Generalized partitioned local depth
Kenneth S. Berenhaut, John D. Foley, Liangdongsheng Lyu
TL;DR
This work generalizes partitioned local depth (PaLD) by introducing probabilistic locality via $R_{x,y,z}$ and probabilistic support division via $Q_{x,y,z}$, enabling cohesion analysis under uncertainty and conflicting information. It formalizes generalized partitioned local depth $\ell_{S,\boldsymbol{R},\boldsymbol{Q}}(x)$ and cohesion $C_{x,w}$, proving core properties such as dissipation under separation and conservation of cohesion, and recovers the original PaLD model when $R$ and $Q$ are binary. The paper demonstrates practical applications, including combining multiple dissimilarity measures, event-based data, and data uncertainty, with examples from cultural distances, political analysis, and sports data (NBA).
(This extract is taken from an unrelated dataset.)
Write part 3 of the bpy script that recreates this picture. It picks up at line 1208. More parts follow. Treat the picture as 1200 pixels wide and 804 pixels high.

Overall, the framework enables robust inference of community structure in non-metric, uncertain data without requiring fixed neighborhoods or distributional assumptions, and opens avenues for uncertainty-aware network analysis and persistent-like studies.
Abstract
In this paper we provide a generalization of the concept of cohesion as introduced recently by Berenhaut, Moore and Melvin [Proceedings of the National Academy of Sciences, 119 (4) (2022)]. The formulation presented builds on the technique of partitioned local depth by distilling two key probabilistic concepts: local relevance and support division. Earlier results are extended within the new context, and examples of applications to revealing communities in data with uncertainty are included. The work sheds light on the foundations of partitioned local depth, and extends the original ideas to enable probabilistic consideration of uncertain, variable and potentially conflicting information.